----- INPUT RECORDS

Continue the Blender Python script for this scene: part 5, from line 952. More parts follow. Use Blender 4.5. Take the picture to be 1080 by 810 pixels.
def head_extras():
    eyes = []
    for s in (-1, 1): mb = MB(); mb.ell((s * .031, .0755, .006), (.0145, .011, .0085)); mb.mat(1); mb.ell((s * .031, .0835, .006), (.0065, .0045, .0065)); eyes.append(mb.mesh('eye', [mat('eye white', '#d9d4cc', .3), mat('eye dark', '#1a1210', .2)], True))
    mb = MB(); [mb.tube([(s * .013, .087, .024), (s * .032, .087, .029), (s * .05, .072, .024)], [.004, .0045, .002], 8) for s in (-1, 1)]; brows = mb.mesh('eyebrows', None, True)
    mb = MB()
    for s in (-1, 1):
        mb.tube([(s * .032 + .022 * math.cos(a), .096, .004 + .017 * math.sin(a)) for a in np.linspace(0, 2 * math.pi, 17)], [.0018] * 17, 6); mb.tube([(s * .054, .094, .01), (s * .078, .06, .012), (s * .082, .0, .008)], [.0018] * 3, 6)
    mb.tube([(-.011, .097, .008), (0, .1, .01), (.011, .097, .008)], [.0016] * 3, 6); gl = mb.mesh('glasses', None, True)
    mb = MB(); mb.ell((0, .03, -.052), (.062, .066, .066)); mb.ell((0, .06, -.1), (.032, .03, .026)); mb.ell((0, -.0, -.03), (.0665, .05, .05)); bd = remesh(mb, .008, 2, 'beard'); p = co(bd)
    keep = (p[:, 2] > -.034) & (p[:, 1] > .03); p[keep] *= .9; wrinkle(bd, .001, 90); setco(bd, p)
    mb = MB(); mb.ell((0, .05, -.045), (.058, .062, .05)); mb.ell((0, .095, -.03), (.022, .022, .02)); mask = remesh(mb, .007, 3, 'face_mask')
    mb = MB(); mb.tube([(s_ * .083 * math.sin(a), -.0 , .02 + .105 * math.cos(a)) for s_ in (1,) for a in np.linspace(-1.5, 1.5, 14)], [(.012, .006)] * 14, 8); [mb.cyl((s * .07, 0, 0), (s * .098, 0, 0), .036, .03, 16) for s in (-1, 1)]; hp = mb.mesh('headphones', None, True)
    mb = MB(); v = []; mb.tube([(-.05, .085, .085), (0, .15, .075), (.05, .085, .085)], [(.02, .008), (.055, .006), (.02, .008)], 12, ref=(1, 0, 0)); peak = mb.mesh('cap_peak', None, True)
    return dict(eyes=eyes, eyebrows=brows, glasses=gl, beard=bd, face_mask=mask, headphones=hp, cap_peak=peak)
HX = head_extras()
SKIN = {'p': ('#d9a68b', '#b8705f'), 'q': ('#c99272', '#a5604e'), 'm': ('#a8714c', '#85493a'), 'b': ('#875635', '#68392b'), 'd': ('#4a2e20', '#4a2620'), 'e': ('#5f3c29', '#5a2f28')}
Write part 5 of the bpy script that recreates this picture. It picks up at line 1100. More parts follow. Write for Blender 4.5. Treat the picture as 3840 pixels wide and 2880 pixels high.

----------

**SET PROBLEM**
Each entry above is to be set down again in exactly the same words.

**EXERCISE RESULT**
Continue the Blender Python script for this scene: part 5, from line 952. More parts follow. Use Blender 4.5. Take the picture to be 1080 by 810 pixels.
def head_extras():
    eyes = []
    for s in (-1, 1): mb = MB(); mb.ell((s * .031, .0755, .006), (.0145, .011, .0085)); mb.mat(1); mb.ell((s * .031, .0835, .006), (.0065, .0045, .0065)); eyes.append(mb.mesh('eye', [mat('eye white', '#d9d4cc', .3), mat('eye dark', '#1a1210', .2)], True))
    mb = MB(); [mb.tube([(s * .013, .087, .024), (s * .032, .087, .029), (s * .05, .072, .024)], [.004, .0045, .002], 8) for s in (-1, 1)]; brows = mb.mesh('eyebrows', None, True)
    mb = MB()
    for s in (-1, 1):
        mb.tube([(s * .032 + .022 * math.cos(a), .096, .004 + .017 * math.sin(a)) for a in np.linspace(0, 2 * math.pi, 17)], [.0018] * 17, 6); mb.tube([(s * .054, .094, .01), (s * .078, .06, .012), (s * .082, .0, .008)], [.0018] * 3, 6)
    mb.tube([(-.011, .097, .008), (0, .1, .01), (.011, .097, .008)], [.0016] * 3, 6); gl = mb.mesh('glasses', None, True)
    mb = MB(); mb.ell((0, .03, -.052), (.062, .066, .066)); mb.ell((0, .06, -.1), (.032, .03, .026)); mb.ell((0, -.0, -.03), (.0665, .05, .05)); bd = remesh(mb, .008, 2, 'beard'); p = co(bd)
    keep = (p[:, 2] > -.034) & (p[:, 1] > .03); p[keep] *= .9; wrinkle(bd, .001, 90); setco(bd, p)
    mb = MB(); mb.ell((0, .05, -.045), (.058, .062, .05)); mb.ell((0, .095, -.03), (.022, .022, .02)); mask = remesh(mb, .007, 3, 'face_mask')
    mb = MB(); mb.tube([(s_ * .083 * math.sin(a), -.0 , .02 + .105 * math.cos(a)) for s_ in (1,) for a in np.linspace(-1.5, 1.5, 14)], [(.012, .006)] * 14, 8); [mb.cyl((s * .07, 0, 0), (s * .098, 0, 0), .036, .03, 16) for s in (-1, 1)]; hp = mb.mesh('headphones', None, True)
    mb = MB(); v = []; mb.tube([(-.05, .085, .085), (0, .15, .075), (.05, .085, .085)], [(.02, .008), (.055, .006), (.02, .008)], 12, ref=(1, 0, 0)); peak = mb.mesh('cap_peak', None, True)
    return dict(eyes=eyes, eyebrows=brows, glasses=gl, beard=bd, face_mask=mask, headphones=hp, cap_peak=peak)
HX = head_extras()
SKIN = {'p': ('#d9a68b', '#b8705f'), 'q': ('#c99272', '#a5604e'), 'm': ('#a8714c', '#85493a'), 'b': ('#875635', '#68392b'), 'd': ('#4a2e20', '#4a2620'), 'e': ('#5f3c29', '#5a2f28')}
Write part 5 of the bpy script that recreates this picture. It picks up at line 1100. More parts follow. Write for Blender 4.5. Treat the picture as 3840 pixels wide and 2880 pixels high.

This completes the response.